BAAND Together Dance Festival

Five of NYC’s most celebrated dance companies together on stage — and we were there to witness it all!

Women of Culture spent a stormy summer evening at the BAAND Together Dance Festival at Lincoln Center on August 2nd. Five iconic NYC dance companies—New York City Ballet, Alvin Ailey American Dance Theater, Ballet Hispánico, American Ballet Theatre, and Dance Theatre of Harlem—shared the David H. Koch stage as a part of Lincoln Center’s third annual Summer for the City and fourth annual BAAND Together Festival.

We escaped the rain into the magnificent gold-tinged theater, where the evening began with Balanchine’s Duo Concertant. Igor Stravinksy’s duet for a violin and piano paralleled the duet between the two neoclassical dancers. This work premiered over fifty years ago but was performed with an eager freshness. Set against a royal blue backdrop, the dancers periodically paused to stand by the grand piano and admiringly listened to the musicians play.

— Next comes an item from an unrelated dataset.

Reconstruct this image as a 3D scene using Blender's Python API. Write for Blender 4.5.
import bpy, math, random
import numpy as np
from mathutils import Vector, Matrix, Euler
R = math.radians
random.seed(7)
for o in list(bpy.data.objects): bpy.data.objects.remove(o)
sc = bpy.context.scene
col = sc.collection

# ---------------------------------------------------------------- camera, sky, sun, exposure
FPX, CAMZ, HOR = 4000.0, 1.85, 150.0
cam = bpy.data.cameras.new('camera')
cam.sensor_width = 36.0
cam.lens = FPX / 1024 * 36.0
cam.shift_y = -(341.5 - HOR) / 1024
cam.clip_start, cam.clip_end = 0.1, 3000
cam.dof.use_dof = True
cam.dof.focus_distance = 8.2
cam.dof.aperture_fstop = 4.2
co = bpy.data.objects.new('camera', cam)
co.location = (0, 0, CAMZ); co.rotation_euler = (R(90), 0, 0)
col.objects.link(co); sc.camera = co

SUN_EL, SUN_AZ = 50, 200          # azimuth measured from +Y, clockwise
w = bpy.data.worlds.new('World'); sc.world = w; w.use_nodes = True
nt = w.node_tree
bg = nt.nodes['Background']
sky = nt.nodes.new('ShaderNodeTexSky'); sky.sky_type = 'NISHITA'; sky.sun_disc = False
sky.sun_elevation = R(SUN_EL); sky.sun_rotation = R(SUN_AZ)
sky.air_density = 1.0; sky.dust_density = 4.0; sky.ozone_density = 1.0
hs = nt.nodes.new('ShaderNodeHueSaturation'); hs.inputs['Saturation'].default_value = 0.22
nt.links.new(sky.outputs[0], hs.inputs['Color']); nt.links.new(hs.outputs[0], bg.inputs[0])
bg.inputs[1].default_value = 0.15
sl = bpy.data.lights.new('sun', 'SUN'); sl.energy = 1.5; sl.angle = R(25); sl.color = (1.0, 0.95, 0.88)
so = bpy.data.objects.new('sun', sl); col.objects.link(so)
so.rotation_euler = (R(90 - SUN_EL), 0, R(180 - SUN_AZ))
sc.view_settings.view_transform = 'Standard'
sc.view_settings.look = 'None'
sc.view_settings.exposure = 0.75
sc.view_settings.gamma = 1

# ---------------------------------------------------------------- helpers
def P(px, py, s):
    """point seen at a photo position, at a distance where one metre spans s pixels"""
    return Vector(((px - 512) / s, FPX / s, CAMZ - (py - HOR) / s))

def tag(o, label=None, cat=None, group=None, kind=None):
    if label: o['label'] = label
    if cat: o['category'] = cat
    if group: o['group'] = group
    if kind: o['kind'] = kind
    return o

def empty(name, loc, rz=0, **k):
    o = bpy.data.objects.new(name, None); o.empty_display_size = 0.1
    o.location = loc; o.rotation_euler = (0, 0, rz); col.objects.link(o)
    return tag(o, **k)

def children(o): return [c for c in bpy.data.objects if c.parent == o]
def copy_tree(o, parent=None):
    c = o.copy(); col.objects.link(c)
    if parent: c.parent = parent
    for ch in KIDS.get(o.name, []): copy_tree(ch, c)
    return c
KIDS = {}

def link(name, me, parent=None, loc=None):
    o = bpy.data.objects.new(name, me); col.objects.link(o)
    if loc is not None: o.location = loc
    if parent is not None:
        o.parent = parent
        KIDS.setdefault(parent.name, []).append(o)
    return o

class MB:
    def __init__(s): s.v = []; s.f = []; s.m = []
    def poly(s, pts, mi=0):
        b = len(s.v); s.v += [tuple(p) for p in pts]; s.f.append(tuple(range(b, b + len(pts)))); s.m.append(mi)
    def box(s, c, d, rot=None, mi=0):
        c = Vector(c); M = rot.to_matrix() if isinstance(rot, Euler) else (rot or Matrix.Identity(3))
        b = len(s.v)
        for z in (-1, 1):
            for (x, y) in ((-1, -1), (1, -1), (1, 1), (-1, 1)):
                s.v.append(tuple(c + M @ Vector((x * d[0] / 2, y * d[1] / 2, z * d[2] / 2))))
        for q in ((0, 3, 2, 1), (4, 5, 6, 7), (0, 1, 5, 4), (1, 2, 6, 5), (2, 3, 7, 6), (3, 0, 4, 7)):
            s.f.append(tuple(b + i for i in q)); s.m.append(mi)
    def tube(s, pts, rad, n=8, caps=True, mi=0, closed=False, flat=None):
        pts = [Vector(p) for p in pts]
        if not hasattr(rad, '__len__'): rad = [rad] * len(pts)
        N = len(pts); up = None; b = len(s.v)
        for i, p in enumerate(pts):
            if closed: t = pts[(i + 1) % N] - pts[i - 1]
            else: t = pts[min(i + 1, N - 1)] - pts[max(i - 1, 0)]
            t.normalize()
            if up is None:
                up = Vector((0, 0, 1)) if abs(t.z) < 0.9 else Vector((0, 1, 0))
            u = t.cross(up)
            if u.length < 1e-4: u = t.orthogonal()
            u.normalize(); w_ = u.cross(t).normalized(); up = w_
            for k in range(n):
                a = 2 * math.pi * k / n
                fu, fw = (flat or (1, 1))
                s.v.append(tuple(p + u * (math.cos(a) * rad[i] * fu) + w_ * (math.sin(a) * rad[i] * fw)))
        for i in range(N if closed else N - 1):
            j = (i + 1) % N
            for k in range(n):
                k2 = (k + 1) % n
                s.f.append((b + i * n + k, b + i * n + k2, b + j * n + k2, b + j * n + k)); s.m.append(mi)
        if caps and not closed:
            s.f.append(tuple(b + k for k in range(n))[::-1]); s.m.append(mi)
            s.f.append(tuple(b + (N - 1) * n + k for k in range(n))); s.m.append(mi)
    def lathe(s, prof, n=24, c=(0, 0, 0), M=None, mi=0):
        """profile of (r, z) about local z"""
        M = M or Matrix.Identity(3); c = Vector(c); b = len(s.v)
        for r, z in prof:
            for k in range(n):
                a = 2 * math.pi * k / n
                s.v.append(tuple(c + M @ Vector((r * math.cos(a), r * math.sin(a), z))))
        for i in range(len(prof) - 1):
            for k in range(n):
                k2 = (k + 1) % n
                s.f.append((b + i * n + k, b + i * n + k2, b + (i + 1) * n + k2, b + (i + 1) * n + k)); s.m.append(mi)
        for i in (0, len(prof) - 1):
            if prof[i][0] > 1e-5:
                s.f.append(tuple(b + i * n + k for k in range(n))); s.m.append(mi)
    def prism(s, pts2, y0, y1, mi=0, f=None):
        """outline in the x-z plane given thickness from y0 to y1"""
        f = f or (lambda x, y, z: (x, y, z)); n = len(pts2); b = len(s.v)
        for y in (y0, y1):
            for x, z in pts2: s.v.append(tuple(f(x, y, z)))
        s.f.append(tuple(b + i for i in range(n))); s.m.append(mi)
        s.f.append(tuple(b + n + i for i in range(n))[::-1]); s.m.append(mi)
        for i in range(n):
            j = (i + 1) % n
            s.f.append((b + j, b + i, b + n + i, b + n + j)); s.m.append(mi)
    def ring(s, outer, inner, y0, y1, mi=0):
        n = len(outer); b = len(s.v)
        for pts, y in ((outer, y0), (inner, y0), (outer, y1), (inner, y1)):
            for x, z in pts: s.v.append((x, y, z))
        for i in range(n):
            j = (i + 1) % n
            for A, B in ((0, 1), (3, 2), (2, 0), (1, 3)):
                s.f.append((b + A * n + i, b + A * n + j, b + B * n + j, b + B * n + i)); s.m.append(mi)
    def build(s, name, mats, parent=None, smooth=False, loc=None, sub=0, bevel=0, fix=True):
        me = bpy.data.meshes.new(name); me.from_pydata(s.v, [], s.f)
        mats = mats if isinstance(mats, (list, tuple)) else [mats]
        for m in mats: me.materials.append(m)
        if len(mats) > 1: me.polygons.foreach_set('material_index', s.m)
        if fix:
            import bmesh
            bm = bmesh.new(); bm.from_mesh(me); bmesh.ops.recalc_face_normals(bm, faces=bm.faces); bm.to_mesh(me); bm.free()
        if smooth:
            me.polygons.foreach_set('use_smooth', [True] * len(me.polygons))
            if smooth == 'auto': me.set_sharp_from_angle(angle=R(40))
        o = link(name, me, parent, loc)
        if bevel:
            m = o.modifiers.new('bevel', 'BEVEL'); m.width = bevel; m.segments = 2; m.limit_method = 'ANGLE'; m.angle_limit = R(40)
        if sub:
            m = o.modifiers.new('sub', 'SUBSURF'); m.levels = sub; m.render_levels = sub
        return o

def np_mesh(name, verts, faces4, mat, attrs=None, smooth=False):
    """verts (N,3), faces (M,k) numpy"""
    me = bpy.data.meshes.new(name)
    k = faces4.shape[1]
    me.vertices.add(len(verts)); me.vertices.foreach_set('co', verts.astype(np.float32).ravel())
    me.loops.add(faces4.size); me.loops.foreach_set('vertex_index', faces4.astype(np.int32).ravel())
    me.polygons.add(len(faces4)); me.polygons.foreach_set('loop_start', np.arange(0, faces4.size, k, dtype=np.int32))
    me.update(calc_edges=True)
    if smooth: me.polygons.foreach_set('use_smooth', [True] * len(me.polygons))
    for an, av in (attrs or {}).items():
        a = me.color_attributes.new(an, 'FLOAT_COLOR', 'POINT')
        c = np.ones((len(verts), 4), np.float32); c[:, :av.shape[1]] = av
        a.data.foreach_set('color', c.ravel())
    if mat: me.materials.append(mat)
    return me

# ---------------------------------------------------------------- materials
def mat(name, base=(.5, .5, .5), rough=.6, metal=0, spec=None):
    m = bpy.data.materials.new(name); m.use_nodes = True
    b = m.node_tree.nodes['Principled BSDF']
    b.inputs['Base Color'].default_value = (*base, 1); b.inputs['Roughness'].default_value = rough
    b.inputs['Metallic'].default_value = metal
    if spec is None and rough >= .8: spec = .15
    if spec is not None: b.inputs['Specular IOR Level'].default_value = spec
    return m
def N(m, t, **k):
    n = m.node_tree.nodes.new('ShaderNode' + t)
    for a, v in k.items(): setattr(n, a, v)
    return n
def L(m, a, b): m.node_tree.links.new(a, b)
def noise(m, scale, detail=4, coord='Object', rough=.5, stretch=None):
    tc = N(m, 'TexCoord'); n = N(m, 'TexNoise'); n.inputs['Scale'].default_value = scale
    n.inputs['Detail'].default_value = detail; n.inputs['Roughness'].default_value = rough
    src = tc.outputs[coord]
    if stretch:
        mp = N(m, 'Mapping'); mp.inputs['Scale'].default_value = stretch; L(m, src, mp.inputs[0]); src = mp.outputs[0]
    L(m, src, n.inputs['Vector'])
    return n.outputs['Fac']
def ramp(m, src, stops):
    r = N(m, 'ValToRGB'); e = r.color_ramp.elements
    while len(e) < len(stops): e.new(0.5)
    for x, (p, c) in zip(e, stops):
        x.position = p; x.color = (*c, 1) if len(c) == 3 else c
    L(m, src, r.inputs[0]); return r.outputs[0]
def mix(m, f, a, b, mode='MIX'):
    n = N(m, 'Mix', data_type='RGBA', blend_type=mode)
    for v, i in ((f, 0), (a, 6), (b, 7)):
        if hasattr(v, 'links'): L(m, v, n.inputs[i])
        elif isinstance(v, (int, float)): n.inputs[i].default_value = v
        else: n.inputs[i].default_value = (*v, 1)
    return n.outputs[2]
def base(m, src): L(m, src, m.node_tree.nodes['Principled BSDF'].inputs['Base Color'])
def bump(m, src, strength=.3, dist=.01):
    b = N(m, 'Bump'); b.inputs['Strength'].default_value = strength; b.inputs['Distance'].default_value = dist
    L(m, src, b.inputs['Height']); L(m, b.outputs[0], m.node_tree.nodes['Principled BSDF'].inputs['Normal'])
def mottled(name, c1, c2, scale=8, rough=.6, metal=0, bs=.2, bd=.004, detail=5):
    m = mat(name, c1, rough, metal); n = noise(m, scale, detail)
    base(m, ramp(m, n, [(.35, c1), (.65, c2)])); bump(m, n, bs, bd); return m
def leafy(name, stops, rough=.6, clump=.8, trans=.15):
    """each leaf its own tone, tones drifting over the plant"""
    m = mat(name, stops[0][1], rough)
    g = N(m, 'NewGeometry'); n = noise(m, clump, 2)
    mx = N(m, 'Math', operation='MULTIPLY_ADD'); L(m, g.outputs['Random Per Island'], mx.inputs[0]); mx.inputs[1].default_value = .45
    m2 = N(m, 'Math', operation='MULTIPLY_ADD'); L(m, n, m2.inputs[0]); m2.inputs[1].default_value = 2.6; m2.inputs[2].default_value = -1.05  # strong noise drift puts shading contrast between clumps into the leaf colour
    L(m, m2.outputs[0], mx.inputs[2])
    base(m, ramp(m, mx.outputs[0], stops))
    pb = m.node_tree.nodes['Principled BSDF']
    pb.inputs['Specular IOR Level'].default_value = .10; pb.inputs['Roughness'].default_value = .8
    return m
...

Hans van Manen choreographed Alvin Ailey’s Solo (1997), which featured three male dancers in a remarkable feat of strength and musicality. Humorous and light, the dancers’ buoyancy and athleticism complimented Bach’s beautiful partita for a lone violin.

Ballet Hispánico was up next with a colorful and high energy piece titled Sombrerísimo (2013), a work for six dancers donning bowler hats. Choreographer Annabelle Lopez Ochoa was inspired by the surrealist paintings of René Magritte, and used the bowler hats as sources of identity, attitude, and playfulness for the dancers.

American Ballet Theater then presented a new (May 2024) pas de deux, Night Falls, by Brady Farrar. Inspired by the reposeful light at dusk, the piece was gentle and tender, scored by Chopin’s Nocturne No. 19 in E Minor No. 1.

The finale of the evening was Dance Theatre of Harlem’s performance of William Forsythe’s Blake Works IV. This piece was the latest installment of Forsythe’s evolving work The Barre Project, all of which is set to James Blake’s experimental electronic music. Forsythe’s style is inspired by Balanchine, which is evident from the fast footwork and shaped hands.

I can’t wait for our next dance outing at Lincoln Center when we see Step Afrika! perform at the Alice Tully Hall in September.